• DATASET EXCERPTS
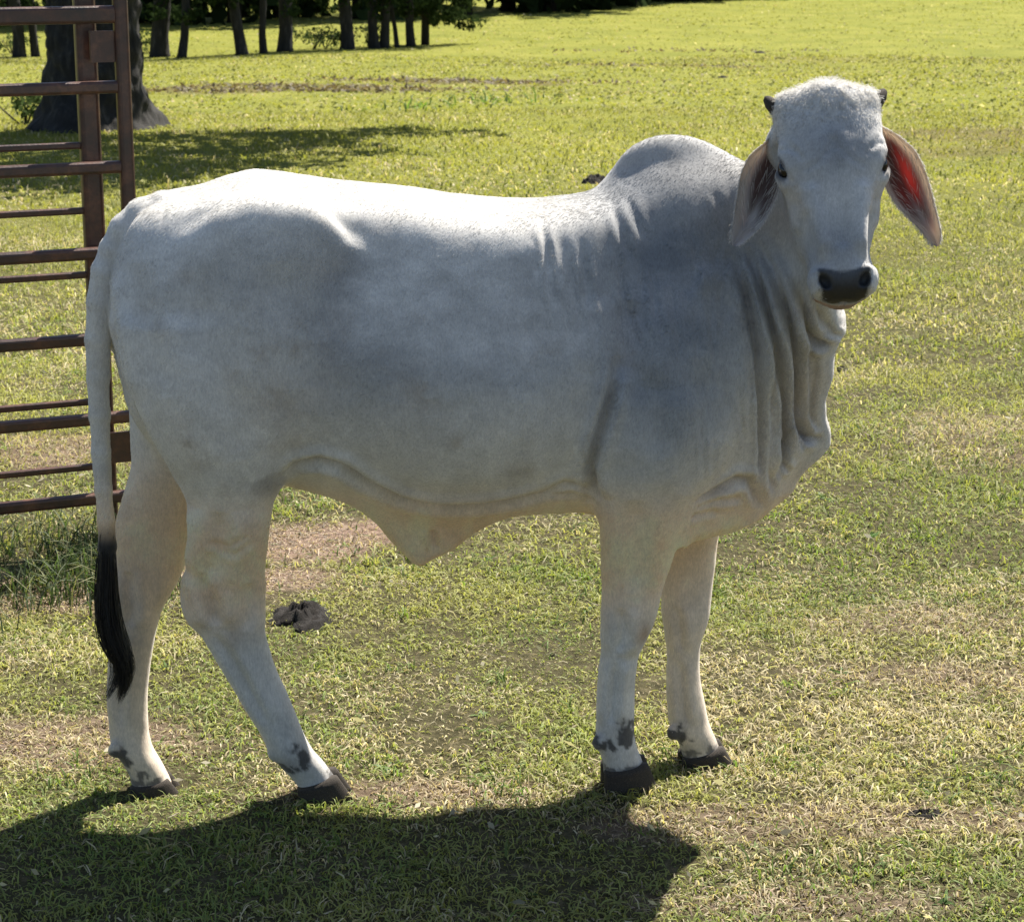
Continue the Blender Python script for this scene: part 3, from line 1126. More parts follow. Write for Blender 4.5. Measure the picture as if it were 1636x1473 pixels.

--

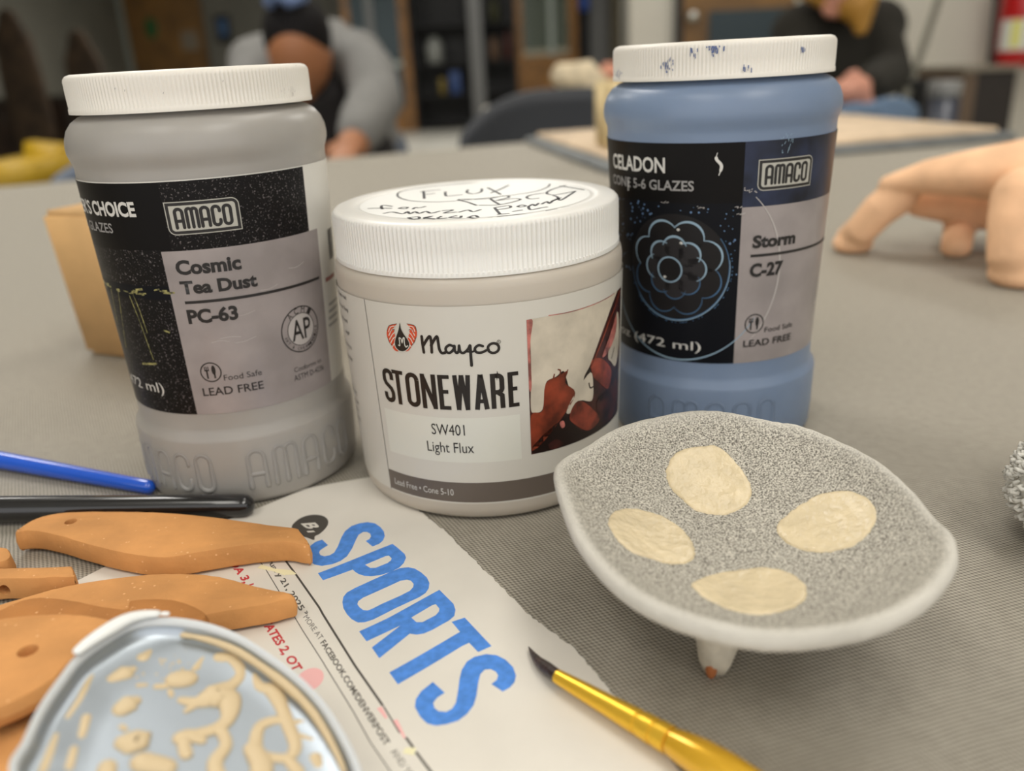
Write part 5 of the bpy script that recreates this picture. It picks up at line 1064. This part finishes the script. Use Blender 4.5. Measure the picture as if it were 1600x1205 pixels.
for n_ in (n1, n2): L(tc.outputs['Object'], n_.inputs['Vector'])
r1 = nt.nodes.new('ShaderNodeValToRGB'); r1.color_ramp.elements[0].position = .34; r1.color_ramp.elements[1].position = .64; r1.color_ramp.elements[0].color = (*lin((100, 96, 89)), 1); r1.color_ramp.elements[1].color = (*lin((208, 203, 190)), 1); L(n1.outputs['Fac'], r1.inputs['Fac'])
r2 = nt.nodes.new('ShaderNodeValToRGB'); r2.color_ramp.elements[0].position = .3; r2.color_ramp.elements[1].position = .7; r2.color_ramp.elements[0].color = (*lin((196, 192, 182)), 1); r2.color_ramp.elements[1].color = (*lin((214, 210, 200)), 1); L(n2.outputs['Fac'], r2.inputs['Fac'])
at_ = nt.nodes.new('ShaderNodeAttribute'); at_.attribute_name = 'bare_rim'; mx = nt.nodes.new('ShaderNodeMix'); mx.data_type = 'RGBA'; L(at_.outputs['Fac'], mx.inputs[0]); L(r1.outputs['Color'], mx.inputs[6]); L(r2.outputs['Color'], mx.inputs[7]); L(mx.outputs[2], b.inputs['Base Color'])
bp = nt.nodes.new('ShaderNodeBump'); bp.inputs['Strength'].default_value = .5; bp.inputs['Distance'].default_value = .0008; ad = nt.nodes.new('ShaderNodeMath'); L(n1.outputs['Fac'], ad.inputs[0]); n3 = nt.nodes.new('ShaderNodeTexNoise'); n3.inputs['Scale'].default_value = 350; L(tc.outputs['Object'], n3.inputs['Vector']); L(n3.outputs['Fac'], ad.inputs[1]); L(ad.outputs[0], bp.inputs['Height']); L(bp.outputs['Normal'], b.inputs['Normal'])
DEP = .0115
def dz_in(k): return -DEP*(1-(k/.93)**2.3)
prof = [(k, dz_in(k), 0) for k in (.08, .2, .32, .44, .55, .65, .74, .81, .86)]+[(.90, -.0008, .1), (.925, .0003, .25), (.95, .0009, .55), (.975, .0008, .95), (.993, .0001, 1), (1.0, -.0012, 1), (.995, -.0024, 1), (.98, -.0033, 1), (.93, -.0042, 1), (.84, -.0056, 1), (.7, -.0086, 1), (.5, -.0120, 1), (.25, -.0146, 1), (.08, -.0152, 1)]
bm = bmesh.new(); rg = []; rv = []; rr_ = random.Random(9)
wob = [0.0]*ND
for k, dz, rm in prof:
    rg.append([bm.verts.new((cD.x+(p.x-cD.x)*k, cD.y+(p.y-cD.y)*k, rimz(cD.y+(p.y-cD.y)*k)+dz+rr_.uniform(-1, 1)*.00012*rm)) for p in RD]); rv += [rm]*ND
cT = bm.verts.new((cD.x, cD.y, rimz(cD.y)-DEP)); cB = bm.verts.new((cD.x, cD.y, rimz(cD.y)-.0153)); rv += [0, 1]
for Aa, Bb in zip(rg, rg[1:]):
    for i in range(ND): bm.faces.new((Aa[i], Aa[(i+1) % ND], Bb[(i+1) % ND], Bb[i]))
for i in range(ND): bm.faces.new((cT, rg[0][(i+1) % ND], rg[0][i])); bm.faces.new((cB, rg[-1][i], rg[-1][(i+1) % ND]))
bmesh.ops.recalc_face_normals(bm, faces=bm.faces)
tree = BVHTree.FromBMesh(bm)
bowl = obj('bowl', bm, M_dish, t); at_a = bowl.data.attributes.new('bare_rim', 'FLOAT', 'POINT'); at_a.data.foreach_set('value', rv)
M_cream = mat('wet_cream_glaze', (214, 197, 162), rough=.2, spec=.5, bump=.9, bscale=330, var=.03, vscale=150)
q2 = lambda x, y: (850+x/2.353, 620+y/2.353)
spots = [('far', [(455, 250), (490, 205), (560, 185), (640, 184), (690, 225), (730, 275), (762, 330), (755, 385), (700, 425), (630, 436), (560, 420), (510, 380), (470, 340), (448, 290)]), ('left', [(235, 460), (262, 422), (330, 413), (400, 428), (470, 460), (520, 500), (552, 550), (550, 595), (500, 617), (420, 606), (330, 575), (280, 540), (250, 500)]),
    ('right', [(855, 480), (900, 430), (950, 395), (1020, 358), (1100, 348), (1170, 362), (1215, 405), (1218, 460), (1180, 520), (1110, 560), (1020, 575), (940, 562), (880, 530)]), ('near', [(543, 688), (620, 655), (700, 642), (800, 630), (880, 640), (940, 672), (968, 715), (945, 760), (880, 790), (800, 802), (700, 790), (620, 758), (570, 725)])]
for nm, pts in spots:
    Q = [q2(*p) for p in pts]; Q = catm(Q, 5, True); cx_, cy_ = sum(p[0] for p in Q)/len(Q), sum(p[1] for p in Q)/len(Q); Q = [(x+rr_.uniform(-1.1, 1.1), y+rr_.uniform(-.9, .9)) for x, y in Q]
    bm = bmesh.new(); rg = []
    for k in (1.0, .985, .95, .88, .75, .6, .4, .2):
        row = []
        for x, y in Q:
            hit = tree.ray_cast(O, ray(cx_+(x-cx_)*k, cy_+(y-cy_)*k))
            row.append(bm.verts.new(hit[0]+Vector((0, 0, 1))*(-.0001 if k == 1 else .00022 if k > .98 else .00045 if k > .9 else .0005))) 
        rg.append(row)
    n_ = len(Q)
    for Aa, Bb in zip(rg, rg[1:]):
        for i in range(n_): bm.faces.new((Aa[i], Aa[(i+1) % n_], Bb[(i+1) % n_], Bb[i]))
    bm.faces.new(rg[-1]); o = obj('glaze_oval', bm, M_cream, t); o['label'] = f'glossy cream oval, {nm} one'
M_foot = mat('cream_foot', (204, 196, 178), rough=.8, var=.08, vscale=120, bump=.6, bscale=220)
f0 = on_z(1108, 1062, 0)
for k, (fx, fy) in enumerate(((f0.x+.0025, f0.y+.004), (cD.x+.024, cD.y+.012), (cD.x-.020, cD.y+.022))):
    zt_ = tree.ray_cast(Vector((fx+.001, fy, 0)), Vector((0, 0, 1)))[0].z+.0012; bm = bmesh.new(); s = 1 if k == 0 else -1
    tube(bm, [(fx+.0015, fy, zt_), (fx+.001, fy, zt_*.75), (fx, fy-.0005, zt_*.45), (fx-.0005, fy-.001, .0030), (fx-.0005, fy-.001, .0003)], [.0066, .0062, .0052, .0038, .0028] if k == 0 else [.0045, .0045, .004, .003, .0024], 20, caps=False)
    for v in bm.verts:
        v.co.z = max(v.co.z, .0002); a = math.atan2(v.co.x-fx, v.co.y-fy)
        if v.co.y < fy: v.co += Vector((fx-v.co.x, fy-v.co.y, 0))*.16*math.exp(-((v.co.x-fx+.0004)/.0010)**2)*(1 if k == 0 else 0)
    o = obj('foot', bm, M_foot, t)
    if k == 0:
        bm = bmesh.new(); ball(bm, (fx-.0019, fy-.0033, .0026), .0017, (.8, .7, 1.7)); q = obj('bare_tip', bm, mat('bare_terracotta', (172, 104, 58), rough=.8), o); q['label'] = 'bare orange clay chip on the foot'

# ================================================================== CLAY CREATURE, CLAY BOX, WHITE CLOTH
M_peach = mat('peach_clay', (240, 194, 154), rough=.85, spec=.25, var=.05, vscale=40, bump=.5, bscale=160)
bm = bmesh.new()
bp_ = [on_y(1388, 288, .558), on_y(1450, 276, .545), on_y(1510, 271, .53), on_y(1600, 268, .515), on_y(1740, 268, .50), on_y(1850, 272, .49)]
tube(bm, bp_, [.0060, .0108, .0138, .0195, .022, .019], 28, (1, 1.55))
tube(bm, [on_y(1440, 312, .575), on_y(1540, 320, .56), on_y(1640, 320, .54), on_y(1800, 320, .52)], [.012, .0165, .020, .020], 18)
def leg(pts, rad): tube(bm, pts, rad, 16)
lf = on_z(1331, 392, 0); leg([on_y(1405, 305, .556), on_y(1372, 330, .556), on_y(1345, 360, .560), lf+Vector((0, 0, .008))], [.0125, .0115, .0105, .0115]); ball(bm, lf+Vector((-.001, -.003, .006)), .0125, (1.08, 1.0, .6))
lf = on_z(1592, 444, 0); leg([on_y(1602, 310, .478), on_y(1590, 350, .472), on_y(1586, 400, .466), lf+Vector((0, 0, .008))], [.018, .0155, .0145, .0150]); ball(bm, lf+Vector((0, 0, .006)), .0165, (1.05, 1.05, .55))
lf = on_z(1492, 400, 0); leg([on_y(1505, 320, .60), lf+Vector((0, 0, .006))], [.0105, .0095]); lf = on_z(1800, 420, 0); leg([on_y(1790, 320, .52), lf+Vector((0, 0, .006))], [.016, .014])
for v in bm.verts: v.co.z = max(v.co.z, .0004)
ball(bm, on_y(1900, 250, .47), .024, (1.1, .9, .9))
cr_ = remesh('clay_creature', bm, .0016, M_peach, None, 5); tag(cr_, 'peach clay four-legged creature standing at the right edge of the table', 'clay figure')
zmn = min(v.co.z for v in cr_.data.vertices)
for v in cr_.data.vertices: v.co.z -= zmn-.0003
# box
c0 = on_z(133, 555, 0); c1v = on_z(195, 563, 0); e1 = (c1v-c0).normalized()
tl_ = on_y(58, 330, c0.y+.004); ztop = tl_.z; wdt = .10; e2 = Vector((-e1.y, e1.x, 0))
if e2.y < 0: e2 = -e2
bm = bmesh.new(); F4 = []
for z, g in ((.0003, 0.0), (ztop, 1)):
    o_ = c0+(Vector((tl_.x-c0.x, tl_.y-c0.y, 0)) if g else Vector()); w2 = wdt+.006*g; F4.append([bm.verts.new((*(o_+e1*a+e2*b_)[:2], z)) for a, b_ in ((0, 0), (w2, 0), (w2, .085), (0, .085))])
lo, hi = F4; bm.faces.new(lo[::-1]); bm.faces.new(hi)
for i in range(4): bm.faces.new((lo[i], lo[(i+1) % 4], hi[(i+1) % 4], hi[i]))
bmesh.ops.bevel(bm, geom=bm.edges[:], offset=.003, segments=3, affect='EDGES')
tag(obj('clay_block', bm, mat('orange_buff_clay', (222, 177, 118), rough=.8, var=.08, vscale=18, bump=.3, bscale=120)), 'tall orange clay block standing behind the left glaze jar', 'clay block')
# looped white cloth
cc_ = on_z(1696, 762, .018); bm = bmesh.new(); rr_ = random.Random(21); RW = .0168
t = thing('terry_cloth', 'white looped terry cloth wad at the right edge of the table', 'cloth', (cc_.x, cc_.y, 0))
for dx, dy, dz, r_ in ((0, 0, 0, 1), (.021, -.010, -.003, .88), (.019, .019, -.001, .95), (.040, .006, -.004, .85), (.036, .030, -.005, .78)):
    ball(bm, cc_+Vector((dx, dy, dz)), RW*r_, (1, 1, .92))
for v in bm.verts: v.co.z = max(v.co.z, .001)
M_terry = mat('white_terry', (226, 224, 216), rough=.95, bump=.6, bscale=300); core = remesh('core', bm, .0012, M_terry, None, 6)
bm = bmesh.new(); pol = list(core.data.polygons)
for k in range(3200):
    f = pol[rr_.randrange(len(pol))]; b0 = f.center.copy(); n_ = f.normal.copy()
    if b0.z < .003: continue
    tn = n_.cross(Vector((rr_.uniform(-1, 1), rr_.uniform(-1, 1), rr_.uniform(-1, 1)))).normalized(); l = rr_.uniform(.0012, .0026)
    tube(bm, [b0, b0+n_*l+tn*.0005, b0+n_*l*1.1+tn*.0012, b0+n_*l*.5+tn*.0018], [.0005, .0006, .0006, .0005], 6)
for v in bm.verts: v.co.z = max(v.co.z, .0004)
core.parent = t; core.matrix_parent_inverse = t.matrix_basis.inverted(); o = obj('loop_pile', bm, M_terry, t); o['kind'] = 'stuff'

• THE EXERCISE
Go through the listing above and list every line that has the word "script".

• CORRECT OUTPUT
Continue the Blender Python script for this scene: part 3, from line 1126. More parts follow. Write for Blender 4.5. Measure the picture as if it were 1636x1473 pixels.
Write part 5 of the bpy script that recreates this picture. It picks up at line 1064. This part finishes the script. Use Blender 4.5. Measure the picture as if it were 1600x1205 pixels.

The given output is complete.